There’s no need to fear change in our industry

Lori Kesinger, administrative assistant for International Association of Audio Information Services and Outreach Coordinator at the Audio-Reader Network in Kansas is the author of this piece with assistance from Stuart Holland, past president of IAAIS and manager of Minnesota Radio Talking Book Network. IAAIS commentaries are featured regularly at www.radioworld.com.

Lori Kesinger

Why does everyone simultaneously fear and crave change? No one likes change, we are creatures of habit. Yet every January 1 we plan change with resolutions and diets and staff retreats and visioning statements.

I have been reading documents and correspondence from the early days of radio reading, the predecessors of IAAIS — ARRS (Association of Radio Reading Services) and NARRS (National Association of Radio Reading Services) and it struck me, even in the early days (mid to late ’70s), how much resistance there was to change. Much of the correspondence was about doing things the “right” way. Using the “right” delivery method or the “right” format for programming. I understand this to some extent. In a new industry, those already “doing” are asked for expert advice from those who want to get started. What struck me was how much of the correspondence seemed final: “you MUST do it this way”. I am sure this is not unique to the Audio Information world.

The reality, for all of us involved in access to information, is we must evolve/change in order to continue to remain relevant to our audience. Monthly or weekly newspapers evolved into daily papers as the demands of the audience evolved. Nightly News at 6 and 10 gave way to 24-hour news channels. Why? Because we all wanted more to do? Because there was money floating around to expand our services and hire new staff? Because of technology? Yes and no. I tend to believe it is because all of us, as professionals, want to improve our product and better serve our audience. Finding ways to deliver content faster, more concisely, cost effectively, yet with quality and integrity.

Often, the changes that happen to our industries are not in our control. Public tastes change, new technologies are developed. Materials we depend on disappear. It is the responsibility of those of us offering services to the public to keep in mind our goals and objectives and be less bound to our own expectations of how those services are going to happen and what they will look like. None of us who started in our industry during the reel-to-reel and the ticker-tape news era could have foreseen what we have to work with today. It has changed greatly and it will continue to change.

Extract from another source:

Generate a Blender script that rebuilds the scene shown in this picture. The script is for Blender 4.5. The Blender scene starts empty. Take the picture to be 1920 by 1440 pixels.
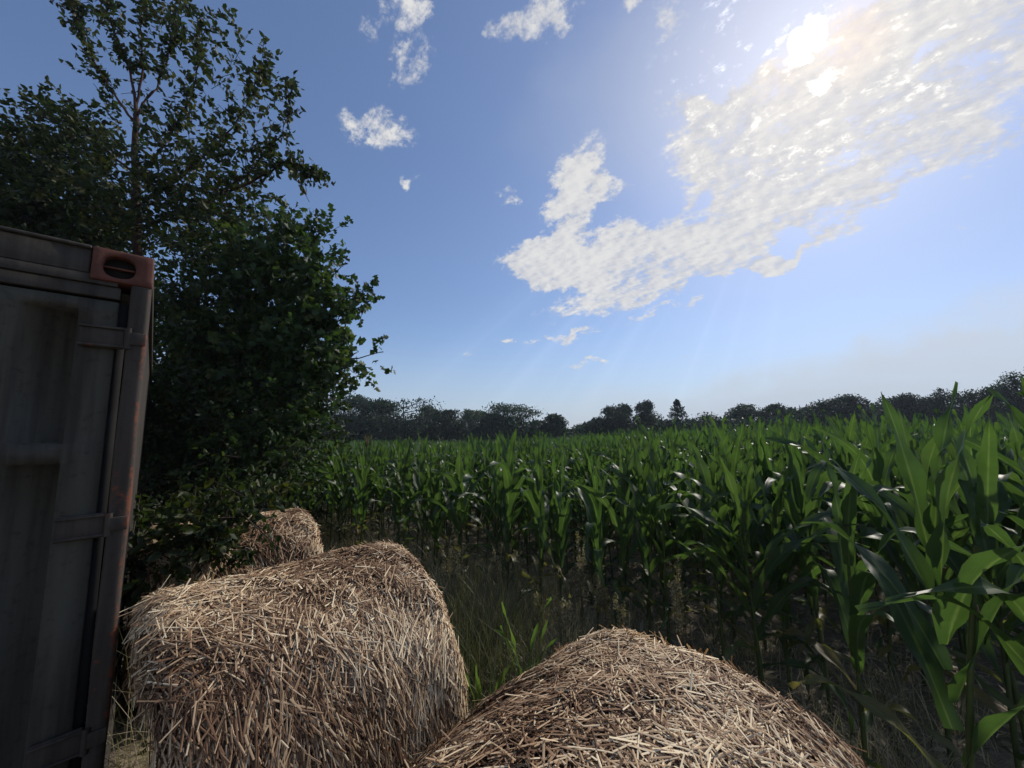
import bpy, math, random
import numpy as np
from mathutils import Vector, Matrix

scene = bpy.context.scene
COL = scene.collection
R = math.radians
PITCH = math.atan(92 / 700)
CP, SP = math.cos(PITCH), math.sin(PITCH)
EYE = 2.0

# ------------------------------------------------------------------ camera
cd = bpy.data.cameras.new('camera')
cd.sensor_width = 36
cd.lens = 36 * 700 / 1920
cd.clip_start = 0.01
cd.clip_end = 3000
cam = bpy.data.objects.new('camera', cd)
cam.location = (0, 0, EYE)
cam.rotation_euler = (math.pi / 2 + PITCH, 0, 0)
COL.objects.link(cam)
scene.camera = cam

# ------------------------------------------------------------------ exposure
EXPOSURE = 0.3
vs = scene.view_settings
vs.view_transform = 'Standard'
vs.look = 'None'
vs.exposure = EXPOSURE
vs.gamma = 1
scene.render.engine = 'CYCLES'
scene.cycles.max_bounces = 6
scene.cycles.diffuse_bounces = 3
scene.cycles.transmission_bounces = 4
scene.cycles.volume_bounces = 0

# ------------------------------------------------------------------ sun
SUN_EL, SUN_AZ = 40.3, 43.0            # azimuth clockwise from +Y
S = Vector((math.sin(R(SUN_AZ)) * math.cos(R(SUN_EL)), math.cos(R(SUN_AZ)) * math.cos(R(SUN_EL)), math.sin(R(SUN_EL))))
sl = bpy.data.lights.new('sun', 'SUN')
sl.energy = 2.6
sl.angle = R(2.5)
sl.color = (1.0, 0.93, 0.84)
so = bpy.data.objects.new('sun', sl)
so.rotation_euler = (-S).to_track_quat('-Z', 'Y').to_euler()
so.location = (6, 6, 12)
COL.objects.link(so)


# ------------------------------------------------------------------ world: clear sky with a cloud bank round the sun
class NT:
    def __init__(self, tree):
        self.t = tree

    def n(self, kind, **kw):
        nd = self.t.nodes.new(kind)
        for k, v in kw.items():
            setattr(nd, k, v)
        return nd

    def put(self, sock, v):
        if isinstance(v, bpy.types.NodeSocket):
            self.t.links.new(v, sock)
        elif v is not None:
            sock.default_value = v

    def m(self, op, a, b=None, c=None, clamp=False):
        nd = self.n('ShaderNodeMath', operation=op, use_clamp=clamp)
        for i, v in enumerate((a, b, c)):
            self.put(nd.inputs[i], v)
        return nd.outputs[0]

    def v(self, op, a, b=None, out=0):
        nd = self.n('ShaderNodeVectorMath', operation=op)
        self.put(nd.inputs[0], a)
        self.put(nd.inputs[1], b)
        return nd.outputs['Value'] if op in ('DOT_PRODUCT', 'LENGTH') else nd.outputs[0]

    def noise(self, vec, scale, detail=4, rough=0.55, dist=0.0):
        nd = self.n('ShaderNodeTexNoise')
        self.put(nd.inputs['Vector'], vec)
        nd.inputs['Scale'].default_value = scale
        nd.inputs['Detail'].default_value = detail
        nd.inputs['Roughness'].default_value = rough
        nd.inputs['Distortion'].default_value = dist
        return nd.outputs['Fac']

    def ss(self, x, lo, hi, a=0.0, b=1.0):
        nd = self.n('ShaderNodeMapRange', interpolation_type='SMOOTHSTEP')
        self.put(nd.inputs[0], x)
        for i, q in enumerate((lo, hi, a, b)):
            self.put(nd.inputs[i + 1], q)
        return nd.outputs[0]

    def mix(self, fac, a, b, blend='MIX'):
        nd = self.n('ShaderNodeMix', data_type='RGBA', blend_type=blend)
        self.put(nd.inputs[0], fac)
        self.put(nd.inputs[6], a)
        self.put(nd.inputs[7], b)
        return nd.outputs[2]

    def comb(self, x, y, z):
        nd = self.n('ShaderNodeCombineXYZ')
        for i, v in enumerate((x, y, z)):
            self.put(nd.inputs[i], v)
        return nd.outputs[0]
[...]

We can either live in the past or we can move forward with what changes are brought about, some not of our own choosing.

As we head into 2017 I invite all of you, when presented with a new idea, a different way of doing things; take a deep breath, ponder the idea for a day or two, before firing back that memo, email or conversation saying “this can’t be done because……”. You never know, someday someone may look back at that memo and find a lost opportunity to innovate. Instead of being the one who said “NO” you could be remembered as a pioneer of your industry.